- Data shown -

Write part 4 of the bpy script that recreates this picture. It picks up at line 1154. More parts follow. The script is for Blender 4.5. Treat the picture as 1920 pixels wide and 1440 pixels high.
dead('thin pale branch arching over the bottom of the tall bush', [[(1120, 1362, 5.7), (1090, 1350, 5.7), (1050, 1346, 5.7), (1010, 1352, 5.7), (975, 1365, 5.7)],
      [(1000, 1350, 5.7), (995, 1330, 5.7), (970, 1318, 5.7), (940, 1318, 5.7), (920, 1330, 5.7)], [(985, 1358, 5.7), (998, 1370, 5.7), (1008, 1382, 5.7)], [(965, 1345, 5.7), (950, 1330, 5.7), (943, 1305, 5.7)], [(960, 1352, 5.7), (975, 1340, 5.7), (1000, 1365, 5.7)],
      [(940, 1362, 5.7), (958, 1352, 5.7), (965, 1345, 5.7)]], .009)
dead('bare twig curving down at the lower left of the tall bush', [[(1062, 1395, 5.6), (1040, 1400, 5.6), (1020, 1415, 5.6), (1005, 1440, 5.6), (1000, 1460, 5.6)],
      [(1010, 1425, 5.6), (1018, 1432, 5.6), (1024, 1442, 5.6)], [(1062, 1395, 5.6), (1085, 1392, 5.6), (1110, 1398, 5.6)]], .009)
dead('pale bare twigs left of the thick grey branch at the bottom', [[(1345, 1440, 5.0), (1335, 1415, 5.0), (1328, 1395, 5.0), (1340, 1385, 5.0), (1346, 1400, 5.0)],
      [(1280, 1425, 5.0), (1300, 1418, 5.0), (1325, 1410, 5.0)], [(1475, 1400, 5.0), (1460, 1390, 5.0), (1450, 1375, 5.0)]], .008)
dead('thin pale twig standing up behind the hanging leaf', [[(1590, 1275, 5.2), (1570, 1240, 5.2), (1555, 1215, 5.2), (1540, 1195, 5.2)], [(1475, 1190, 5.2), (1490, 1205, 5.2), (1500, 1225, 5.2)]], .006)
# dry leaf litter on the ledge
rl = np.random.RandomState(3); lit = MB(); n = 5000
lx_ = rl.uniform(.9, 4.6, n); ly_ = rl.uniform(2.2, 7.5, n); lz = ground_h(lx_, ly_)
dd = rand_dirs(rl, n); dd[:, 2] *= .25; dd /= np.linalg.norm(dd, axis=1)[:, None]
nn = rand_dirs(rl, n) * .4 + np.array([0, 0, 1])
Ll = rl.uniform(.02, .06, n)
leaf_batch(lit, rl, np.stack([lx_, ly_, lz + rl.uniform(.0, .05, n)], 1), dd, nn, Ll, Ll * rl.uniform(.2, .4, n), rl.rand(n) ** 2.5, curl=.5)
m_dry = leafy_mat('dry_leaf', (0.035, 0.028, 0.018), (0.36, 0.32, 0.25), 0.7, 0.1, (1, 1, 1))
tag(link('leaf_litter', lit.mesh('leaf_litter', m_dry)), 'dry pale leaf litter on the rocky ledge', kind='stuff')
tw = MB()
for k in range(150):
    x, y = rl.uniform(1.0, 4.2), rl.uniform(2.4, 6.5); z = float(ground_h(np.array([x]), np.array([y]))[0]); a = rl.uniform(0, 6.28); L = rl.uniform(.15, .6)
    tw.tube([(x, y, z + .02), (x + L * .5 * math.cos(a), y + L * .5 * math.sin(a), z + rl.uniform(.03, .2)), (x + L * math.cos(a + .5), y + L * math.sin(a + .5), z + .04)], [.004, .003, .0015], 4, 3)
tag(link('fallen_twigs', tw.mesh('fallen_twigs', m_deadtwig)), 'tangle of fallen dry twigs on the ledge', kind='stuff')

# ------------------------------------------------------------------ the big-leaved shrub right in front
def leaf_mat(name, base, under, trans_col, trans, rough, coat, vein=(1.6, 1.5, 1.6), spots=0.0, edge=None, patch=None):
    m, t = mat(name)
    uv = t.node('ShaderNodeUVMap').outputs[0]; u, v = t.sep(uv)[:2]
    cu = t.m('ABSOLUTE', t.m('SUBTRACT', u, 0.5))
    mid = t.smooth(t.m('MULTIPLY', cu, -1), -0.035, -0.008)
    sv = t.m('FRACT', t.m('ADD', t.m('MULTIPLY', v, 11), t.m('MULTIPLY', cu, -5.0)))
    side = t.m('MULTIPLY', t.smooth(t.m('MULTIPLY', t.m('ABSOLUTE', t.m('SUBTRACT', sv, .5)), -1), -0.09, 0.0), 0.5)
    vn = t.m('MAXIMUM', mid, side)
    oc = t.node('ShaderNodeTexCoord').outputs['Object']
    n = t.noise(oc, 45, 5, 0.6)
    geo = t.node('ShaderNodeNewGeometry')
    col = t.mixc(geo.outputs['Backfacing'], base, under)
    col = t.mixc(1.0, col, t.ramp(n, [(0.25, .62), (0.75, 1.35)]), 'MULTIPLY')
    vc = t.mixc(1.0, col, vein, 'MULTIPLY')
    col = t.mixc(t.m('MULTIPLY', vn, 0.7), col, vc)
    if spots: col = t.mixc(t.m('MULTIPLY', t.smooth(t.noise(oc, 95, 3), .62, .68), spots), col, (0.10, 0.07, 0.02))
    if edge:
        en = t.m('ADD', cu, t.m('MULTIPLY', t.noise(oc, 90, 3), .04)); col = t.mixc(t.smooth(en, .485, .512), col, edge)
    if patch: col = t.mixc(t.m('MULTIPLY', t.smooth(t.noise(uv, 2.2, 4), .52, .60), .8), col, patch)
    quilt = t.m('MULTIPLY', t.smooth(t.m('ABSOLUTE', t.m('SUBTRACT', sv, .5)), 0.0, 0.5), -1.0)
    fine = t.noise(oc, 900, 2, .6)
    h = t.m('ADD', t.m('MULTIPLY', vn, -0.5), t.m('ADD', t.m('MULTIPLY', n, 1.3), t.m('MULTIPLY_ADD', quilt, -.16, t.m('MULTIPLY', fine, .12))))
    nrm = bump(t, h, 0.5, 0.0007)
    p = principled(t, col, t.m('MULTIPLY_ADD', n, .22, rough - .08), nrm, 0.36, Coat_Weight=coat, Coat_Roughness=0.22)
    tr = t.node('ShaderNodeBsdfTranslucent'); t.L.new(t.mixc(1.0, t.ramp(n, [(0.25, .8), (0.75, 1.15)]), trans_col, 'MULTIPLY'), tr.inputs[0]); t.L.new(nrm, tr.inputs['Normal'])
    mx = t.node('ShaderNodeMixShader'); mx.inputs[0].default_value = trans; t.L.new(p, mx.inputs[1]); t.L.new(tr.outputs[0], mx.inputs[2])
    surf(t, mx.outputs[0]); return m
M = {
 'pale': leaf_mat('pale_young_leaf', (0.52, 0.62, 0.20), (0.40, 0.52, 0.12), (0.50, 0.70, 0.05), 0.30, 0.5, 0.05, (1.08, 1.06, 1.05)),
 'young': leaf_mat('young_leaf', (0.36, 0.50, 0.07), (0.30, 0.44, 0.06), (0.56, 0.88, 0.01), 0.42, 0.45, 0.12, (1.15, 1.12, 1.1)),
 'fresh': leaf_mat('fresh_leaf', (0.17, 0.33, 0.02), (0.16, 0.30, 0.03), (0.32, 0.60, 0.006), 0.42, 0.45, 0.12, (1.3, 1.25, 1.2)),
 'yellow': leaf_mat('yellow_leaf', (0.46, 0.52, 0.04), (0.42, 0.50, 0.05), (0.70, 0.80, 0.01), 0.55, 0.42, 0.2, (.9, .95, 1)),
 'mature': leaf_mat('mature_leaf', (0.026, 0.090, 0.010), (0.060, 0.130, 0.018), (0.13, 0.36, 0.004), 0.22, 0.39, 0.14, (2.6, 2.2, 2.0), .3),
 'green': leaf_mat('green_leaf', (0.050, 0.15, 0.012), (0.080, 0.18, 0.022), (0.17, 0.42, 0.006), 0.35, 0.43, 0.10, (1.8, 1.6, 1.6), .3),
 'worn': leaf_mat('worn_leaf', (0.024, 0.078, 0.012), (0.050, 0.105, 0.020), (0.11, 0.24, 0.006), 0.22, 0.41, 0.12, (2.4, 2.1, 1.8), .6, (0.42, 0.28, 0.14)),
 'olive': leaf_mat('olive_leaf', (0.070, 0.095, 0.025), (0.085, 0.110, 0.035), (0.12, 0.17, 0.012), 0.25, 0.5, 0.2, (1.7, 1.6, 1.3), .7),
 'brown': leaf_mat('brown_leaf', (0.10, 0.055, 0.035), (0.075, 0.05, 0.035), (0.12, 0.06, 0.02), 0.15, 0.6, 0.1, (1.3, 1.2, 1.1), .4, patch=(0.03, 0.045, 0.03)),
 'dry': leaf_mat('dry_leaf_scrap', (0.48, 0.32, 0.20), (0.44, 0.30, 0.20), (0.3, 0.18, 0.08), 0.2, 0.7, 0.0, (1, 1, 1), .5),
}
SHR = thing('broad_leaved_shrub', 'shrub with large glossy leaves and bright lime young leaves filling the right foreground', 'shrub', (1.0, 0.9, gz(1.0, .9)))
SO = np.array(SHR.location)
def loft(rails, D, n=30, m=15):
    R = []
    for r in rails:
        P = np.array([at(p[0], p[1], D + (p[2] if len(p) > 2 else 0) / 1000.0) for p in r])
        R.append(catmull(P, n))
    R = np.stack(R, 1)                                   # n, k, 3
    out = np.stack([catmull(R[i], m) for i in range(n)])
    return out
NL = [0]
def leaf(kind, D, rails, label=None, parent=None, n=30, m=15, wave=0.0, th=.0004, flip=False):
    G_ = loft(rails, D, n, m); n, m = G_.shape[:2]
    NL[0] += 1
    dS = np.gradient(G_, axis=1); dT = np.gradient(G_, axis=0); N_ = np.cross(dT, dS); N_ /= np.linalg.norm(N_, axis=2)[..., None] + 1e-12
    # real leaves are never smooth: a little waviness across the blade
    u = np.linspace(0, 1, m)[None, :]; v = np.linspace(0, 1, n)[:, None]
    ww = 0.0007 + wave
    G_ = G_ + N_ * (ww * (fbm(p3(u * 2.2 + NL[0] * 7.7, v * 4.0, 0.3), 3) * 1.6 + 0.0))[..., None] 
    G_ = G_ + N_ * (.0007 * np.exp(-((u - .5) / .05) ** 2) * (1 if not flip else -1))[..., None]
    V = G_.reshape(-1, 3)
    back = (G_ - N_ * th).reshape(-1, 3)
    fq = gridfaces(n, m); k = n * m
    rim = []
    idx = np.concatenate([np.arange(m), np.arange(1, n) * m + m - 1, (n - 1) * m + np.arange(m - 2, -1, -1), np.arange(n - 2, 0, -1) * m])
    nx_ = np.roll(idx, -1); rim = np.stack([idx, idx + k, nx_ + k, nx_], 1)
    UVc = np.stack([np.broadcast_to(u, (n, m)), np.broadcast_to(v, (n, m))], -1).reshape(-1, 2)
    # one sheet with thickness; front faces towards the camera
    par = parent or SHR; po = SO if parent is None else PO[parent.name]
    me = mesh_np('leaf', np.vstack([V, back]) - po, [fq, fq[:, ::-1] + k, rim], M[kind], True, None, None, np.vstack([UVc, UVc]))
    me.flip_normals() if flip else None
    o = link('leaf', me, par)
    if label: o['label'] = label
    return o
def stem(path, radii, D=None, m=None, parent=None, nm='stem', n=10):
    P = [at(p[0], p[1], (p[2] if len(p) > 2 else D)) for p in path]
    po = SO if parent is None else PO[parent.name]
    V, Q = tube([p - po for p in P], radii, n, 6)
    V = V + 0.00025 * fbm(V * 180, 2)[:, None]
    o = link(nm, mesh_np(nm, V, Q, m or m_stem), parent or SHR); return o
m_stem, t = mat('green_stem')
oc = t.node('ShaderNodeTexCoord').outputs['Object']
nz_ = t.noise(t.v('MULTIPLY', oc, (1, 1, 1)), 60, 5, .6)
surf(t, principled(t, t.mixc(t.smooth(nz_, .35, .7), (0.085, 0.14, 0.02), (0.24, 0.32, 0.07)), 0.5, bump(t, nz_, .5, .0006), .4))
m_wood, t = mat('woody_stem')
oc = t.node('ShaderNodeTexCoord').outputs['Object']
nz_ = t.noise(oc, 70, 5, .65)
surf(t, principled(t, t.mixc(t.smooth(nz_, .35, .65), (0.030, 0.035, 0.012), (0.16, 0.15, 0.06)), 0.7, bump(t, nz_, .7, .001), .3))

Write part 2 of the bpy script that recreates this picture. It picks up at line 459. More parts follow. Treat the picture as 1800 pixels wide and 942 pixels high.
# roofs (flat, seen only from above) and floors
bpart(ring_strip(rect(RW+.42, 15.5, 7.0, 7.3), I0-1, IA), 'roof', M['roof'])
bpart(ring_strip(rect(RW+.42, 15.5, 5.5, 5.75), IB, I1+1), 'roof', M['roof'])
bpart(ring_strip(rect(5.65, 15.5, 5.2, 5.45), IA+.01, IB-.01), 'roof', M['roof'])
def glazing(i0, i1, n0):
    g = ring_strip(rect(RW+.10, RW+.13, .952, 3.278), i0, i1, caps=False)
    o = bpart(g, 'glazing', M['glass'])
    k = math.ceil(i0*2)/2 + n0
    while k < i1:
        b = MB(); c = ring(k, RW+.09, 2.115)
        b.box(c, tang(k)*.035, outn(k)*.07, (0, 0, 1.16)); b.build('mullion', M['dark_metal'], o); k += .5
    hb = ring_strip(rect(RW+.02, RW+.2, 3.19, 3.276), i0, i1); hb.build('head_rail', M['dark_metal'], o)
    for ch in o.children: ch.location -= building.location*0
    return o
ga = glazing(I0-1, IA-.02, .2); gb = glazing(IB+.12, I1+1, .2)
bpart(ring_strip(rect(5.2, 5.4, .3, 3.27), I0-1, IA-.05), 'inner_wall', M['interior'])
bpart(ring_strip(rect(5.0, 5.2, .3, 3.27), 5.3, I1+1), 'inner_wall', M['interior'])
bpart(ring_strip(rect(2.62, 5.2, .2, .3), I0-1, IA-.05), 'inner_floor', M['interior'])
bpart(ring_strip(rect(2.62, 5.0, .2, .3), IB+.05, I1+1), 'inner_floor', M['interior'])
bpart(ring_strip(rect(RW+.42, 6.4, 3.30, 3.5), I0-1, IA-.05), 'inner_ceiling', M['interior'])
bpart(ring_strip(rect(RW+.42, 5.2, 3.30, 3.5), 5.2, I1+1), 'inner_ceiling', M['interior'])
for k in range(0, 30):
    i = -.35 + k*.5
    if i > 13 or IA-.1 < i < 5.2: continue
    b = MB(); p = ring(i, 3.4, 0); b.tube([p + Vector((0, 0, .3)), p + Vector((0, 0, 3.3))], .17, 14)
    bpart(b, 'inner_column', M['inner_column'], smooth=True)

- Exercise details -
Nothing outside the span should appear: transcribe the lines from the one containing "I1+1), 'inner_ceiling', M['interior'])" through the last line of the records.

- Result of this exercise -
bpart(ring_strip(rect(RW+.42, 5.2, 3.30, 3.5), 5.2, I1+1), 'inner_ceiling', M['interior'])
for k in range(0, 30):
    i = -.35 + k*.5
    if i > 13 or IA-.1 < i < 5.2: continue
    b = MB(); p = ring(i, 3.4, 0); b.tube([p + Vector((0, 0, .3)), p + Vector((0, 0, 3.3))], .17, 14)
    bpart(b, 'inner_column', M['inner_column'], smooth=True)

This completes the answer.